The rise of travel influencers has majorly increased consumer interest in certain destinations. Additionally, both influencers and the Instagram platform have absolutely had an impact on how those tourists behave. Vacation photos have always been a part of travel. However, geotagging now allows users to find the perfect place for a photo. Some have argued that travellers often flock to specific areas to get the perfect picture, straining local resources and damaging the experience.

Despite, many being in favour of the growth of tourism, others are clearly are having to deal with the pressures that can come with it.

The Impacts of Over-Tourism

A sustainable amount of tourism is healthy for local economies, providing incoming cash and creating local jobs. When too many tourists flock to one place, however, it has a huge negative impact on the local quality of life. Traffic jams become more frequent, living costs rise, and locals can become hostile to tourists.
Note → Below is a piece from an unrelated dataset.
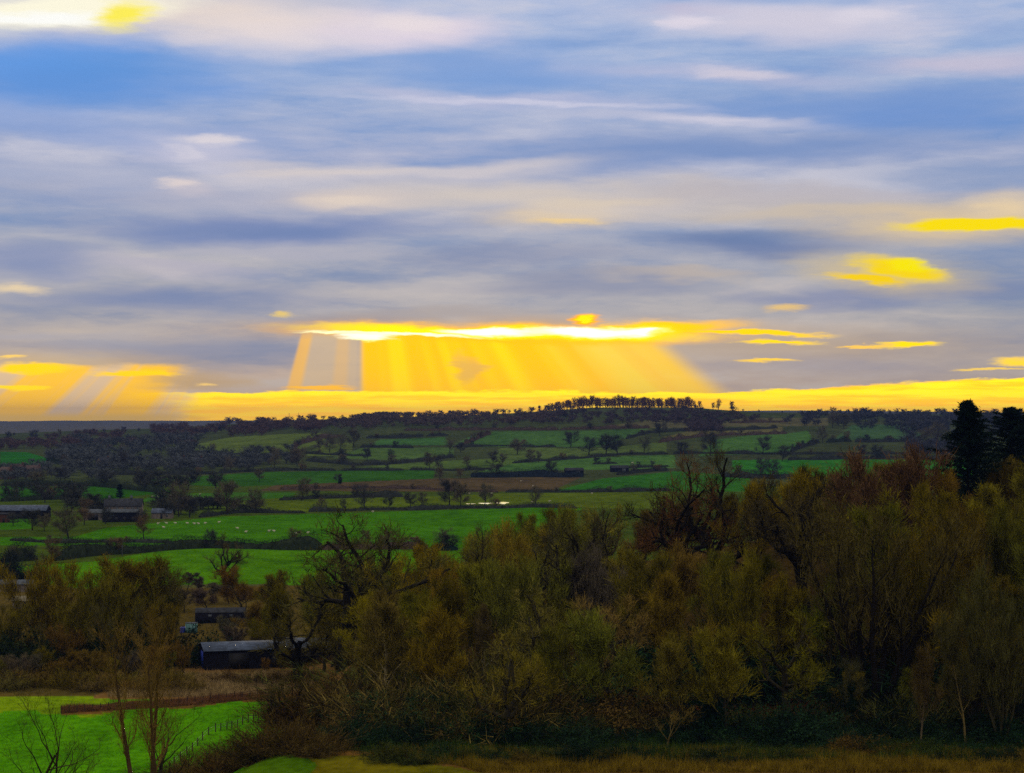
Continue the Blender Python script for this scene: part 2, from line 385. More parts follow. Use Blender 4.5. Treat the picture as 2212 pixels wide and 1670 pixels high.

There are a few ecological concerns, too. In the United States, eco-tourist destinations often have the infrastructure to handle a few hundred to a few thousand visitors per year. Now, some destinations can see hundreds of thousands of visitors annually.  In my discussion on TRT World, Dana Watts, Director of Leave No Trace, promoted a more organic approach to travel. She is attempting to “provide people with skills to leave no trace in their next visit.” Groups like Leave No Trace specifically cite geotagging as a factor in this congestion.

As I mentioned earlier, Airbnb has been a contributing factor in rising rent prices in popular destinations like Amsterdam. The impact of Instagram on over-tourism is tough to quantify, but influencers made headlines earlier this year over the California Poppy controversy. Instagramers would pose in the poppy fields to take a picture, but this ended up killing the plants. California takes legal efforts to protect these flowers, magnifying the controversy.
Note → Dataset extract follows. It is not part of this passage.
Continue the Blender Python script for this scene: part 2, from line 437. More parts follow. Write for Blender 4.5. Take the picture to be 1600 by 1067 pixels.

Now it’s possible to see a friend’s travel photos, and within a week, show up in the same place and take the same photo. But this is definitely not a new issue. Tourism has been growing steadily since the birth of the aviation industry in 1960. 60 years ago, there were roughly 25 million international tourists, this year there are nearly 1.5 billion. Instagram is just a single component of the growing travel industry.
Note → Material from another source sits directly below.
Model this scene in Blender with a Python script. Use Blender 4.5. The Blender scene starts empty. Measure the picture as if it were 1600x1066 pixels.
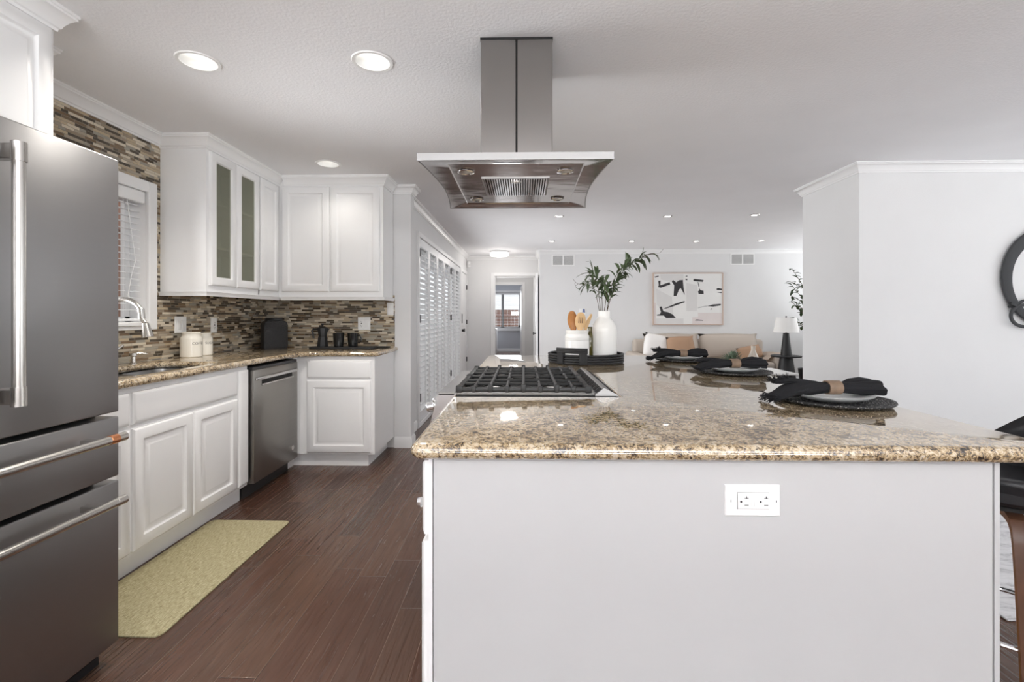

Ethical Solutions To Over-Tourism

Amsterdam

Although some are against the impact of Instagram, many understand how Instagram influencers have the power to change the ways in which travellers travel. At PMYB, we personally work with our influencers and brands closely to ensure an ethical, authentic approach to travel influencer marketing is taken. It’s a must that the content we create is genuine and authentic. All content must resonate with the core values of your brand. Instagram can be a tool to connect and grow communities, and it’s our duty to make sure that this happens sustainably and ethically.

Sitting across from me on TRT world was Charlie Wild, a travel influencer and co-founder of the travel project. This program was designed to promote a more holistic, natural approach to travel. He outlines that “we were choosing the places that locals told us to go to.” Later on, he discusses that the goal of the project was “always to tell the story through their eyes.” This approach to travel often took Charlie to more remote destinations, which is a solution that can prevent the over-tourism and congestion that we see in certain areas.

Social media can build compassion between peoples, and ethical tourism can be a powerful force in combating over-tourism. Just like Charlie Wild’s off-trail approach to travel, anyone can vacation without visiting the more saturated destinations. While it’s perfectly fine to visit some of the most iconic destinations, there are often plenty of nearby destinations that can provide a truly memorable experience, without all the traffic.

How Influencers Can Help Reduce Problems Surrounding Over-Tourism

Travel Influencer

Influencers can have a pivotal role in taking on the problems of over-tourism. Companies like ours are in a position to produce organic content that encourages healthy and ethical tourism. By spreading messages like Dana Watts’ “Leave No Trace,” or by spreading Charlie Wild’s approach to travel, influencers can help shift the mass tourism away from congested areas.

Influencers also have the unique position to respectfully share cultures and stories from around the world. This can build genuine compassion between tourists and locals, and can help drive more considerate tourism. Similarly, they can also encourage tourists to visit locations that are less congested and can often benefit from the additional flow of tourists.

Martin Dunford, co-founder of the Rough Guide travel books and the final guest alongside me on TRT World, concurs. He mentioned that the power of social media is allowing people to truly experience the world. He also sees the dangers of over-tourism. Just like the Rough Guides helped tourists visit lesser-known locales decades ago, Instagram can drive people to places that would welcome the traffic.

Influencers can also help solve the problem of overcrowding in specific locations. Many of the problems with over-tourism result from queues of people forming to take that perfect picture. Often, a travel influencer can take a picturesque photo there, and soon the spot will be overrun. By removing geotags, or by encouraging their followers to find new, equally scenic spots, influencers can mitigate the impact of these photos.

Watch the FULL Roundtable Panel Discussion (featuring Ben Humby)

Connecting the World with Instagram

Social media continues to shape and change our lives, often for the better. While there are dark sides to every new innovation, we can take the steps to mitigate downfalls and maximise benefits. The travel industry is just one example of the duality of Instagram’s impact. By working closely with influencers, both brands and tourist boards have the power to reduce issues surrounding over-tourism, and the ability to spread positive messages that improve the experiences for everyone.